▶ _TASK STATEMENT_
Print all entries precisely as they are written.

▶ _DATA IN THIS EXERCISE_
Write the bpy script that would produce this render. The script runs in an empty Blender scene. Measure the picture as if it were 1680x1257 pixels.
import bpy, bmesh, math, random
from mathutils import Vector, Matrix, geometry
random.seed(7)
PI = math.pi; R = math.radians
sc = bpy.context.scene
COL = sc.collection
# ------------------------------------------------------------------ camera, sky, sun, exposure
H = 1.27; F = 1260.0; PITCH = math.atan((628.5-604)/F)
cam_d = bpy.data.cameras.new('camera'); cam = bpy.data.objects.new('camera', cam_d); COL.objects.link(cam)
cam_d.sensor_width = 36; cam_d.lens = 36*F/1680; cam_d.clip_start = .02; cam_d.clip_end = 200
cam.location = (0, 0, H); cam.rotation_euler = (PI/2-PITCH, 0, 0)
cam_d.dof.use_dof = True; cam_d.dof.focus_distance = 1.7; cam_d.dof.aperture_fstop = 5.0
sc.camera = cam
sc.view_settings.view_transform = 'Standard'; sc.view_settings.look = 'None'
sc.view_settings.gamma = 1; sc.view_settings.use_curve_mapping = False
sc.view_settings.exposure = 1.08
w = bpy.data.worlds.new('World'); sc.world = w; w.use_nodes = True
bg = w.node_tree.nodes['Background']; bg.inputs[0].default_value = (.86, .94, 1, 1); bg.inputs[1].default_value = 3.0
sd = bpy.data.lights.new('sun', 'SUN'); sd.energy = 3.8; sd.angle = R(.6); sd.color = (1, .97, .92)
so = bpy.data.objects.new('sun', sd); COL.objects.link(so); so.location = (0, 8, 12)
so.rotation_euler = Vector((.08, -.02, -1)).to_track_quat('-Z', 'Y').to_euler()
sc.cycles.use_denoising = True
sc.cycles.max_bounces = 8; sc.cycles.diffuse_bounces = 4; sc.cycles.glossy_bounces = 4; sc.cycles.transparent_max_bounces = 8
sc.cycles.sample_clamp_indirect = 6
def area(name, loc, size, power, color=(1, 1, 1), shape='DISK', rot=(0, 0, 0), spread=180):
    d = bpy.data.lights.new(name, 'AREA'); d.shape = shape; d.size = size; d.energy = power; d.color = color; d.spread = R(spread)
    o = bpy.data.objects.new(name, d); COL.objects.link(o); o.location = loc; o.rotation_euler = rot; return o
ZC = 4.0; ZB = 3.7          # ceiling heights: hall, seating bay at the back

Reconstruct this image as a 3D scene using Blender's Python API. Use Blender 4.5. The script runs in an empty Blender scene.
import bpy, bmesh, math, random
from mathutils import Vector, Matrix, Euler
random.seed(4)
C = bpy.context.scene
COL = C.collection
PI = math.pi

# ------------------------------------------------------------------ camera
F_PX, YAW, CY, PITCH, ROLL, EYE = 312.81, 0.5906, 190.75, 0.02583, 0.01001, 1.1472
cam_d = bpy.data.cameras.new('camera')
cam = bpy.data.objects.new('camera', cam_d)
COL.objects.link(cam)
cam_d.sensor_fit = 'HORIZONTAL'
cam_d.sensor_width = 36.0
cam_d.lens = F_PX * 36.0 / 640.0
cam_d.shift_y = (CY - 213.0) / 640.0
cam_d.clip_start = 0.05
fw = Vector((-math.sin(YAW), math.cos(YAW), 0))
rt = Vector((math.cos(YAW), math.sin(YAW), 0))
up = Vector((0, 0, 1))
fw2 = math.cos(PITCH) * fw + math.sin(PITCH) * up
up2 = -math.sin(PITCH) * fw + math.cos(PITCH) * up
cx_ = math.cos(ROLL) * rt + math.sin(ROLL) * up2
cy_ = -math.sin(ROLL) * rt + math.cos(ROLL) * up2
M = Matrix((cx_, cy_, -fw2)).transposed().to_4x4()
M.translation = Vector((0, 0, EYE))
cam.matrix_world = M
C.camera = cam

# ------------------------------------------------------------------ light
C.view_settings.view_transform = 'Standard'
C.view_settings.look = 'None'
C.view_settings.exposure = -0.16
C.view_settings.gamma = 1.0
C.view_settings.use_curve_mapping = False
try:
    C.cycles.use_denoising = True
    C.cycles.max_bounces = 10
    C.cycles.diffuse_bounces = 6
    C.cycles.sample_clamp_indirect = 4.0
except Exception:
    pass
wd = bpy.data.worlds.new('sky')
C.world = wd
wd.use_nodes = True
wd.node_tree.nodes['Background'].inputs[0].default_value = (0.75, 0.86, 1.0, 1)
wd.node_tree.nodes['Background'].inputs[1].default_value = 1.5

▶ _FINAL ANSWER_
Write the bpy script that would produce this render. The script runs in an empty Blender scene. Measure the picture as if it were 1680x1257 pixels.
import bpy, bmesh, math, random
from mathutils import Vector, Matrix, geometry
random.seed(7)
PI = math.pi; R = math.radians
sc = bpy.context.scene
COL = sc.collection
# ------------------------------------------------------------------ camera, sky, sun, exposure
H = 1.27; F = 1260.0; PITCH = math.atan((628.5-604)/F)
cam_d = bpy.data.cameras.new('camera'); cam = bpy.data.objects.new('camera', cam_d); COL.objects.link(cam)
cam_d.sensor_width = 36; cam_d.lens = 36*F/1680; cam_d.clip_start = .02; cam_d.clip_end = 200
cam.location = (0, 0, H); cam.rotation_euler = (PI/2-PITCH, 0, 0)
cam_d.dof.use_dof = True; cam_d.dof.focus_distance = 1.7; cam_d.dof.aperture_fstop = 5.0
sc.camera = cam
sc.view_settings.view_transform = 'Standard'; sc.view_settings.look = 'None'
sc.view_settings.gamma = 1; sc.view_settings.use_curve_mapping = False
sc.view_settings.exposure = 1.08
w = bpy.data.worlds.new('World'); sc.world = w; w.use_nodes = True
bg = w.node_tree.nodes['Background']; bg.inputs[0].default_value = (.86, .94, 1, 1); bg.inputs[1].default_value = 3.0
sd = bpy.data.lights.new('sun', 'SUN'); sd.energy = 3.8; sd.angle = R(.6); sd.color = (1, .97, .92)
so = bpy.data.objects.new('sun', sd); COL.objects.link(so); so.location = (0, 8, 12)
so.rotation_euler = Vector((.08, -.02, -1)).to_track_quat('-Z', 'Y').to_euler()
sc.cycles.use_denoising = True
sc.cycles.max_bounces = 8; sc.cycles.diffuse_bounces = 4; sc.cycles.glossy_bounces = 4; sc.cycles.transparent_max_bounces = 8
sc.cycles.sample_clamp_indirect = 6
def area(name, loc, size, power, color=(1, 1, 1), shape='DISK', rot=(0, 0, 0), spread=180):
    d = bpy.data.lights.new(name, 'AREA'); d.shape = shape; d.size = size; d.energy = power; d.color = color; d.spread = R(spread)
    o = bpy.data.objects.new(name, d); COL.objects.link(o); o.location = loc; o.rotation_euler = rot; return o
ZC = 4.0; ZB = 3.7          # ceiling heights: hall, seating bay at the back

Reconstruct this image as a 3D scene using Blender's Python API. Use Blender 4.5. The script runs in an empty Blender scene.
import bpy, bmesh, math, random
from mathutils import Vector, Matrix, Euler
random.seed(4)
C = bpy.context.scene
COL = C.collection
PI = math.pi

# ------------------------------------------------------------------ camera
F_PX, YAW, CY, PITCH, ROLL, EYE = 312.81, 0.5906, 190.75, 0.02583, 0.01001, 1.1472
cam_d = bpy.data.cameras.new('camera')
cam = bpy.data.objects.new('camera', cam_d)
COL.objects.link(cam)
cam_d.sensor_fit = 'HORIZONTAL'
cam_d.sensor_width = 36.0
cam_d.lens = F_PX * 36.0 / 640.0
cam_d.shift_y = (CY - 213.0) / 640.0
cam_d.clip_start = 0.05
fw = Vector((-math.sin(YAW), math.cos(YAW), 0))
rt = Vector((math.cos(YAW), math.sin(YAW), 0))
up = Vector((0, 0, 1))
fw2 = math.cos(PITCH) * fw + math.sin(PITCH) * up
up2 = -math.sin(PITCH) * fw + math.cos(PITCH) * up
cx_ = math.cos(ROLL) * rt + math.sin(ROLL) * up2
cy_ = -math.sin(ROLL) * rt + math.cos(ROLL) * up2
M = Matrix((cx_, cy_, -fw2)).transposed().to_4x4()
M.translation = Vector((0, 0, EYE))
cam.matrix_world = M
C.camera = cam

# ------------------------------------------------------------------ light
C.view_settings.view_transform = 'Standard'
C.view_settings.look = 'None'
C.view_settings.exposure = -0.16
C.view_settings.gamma = 1.0
C.view_settings.use_curve_mapping = False
try:
    C.cycles.use_denoising = True
    C.cycles.max_bounces = 10
    C.cycles.diffuse_bounces = 6
    C.cycles.sample_clamp_indirect = 4.0
except Exception:
    pass
wd = bpy.data.worlds.new('sky')
C.world = wd
wd.use_nodes = True
wd.node_tree.nodes['Background'].inputs[0].default_value = (0.75, 0.86, 1.0, 1)
wd.node_tree.nodes['Background'].inputs[1].default_value = 1.5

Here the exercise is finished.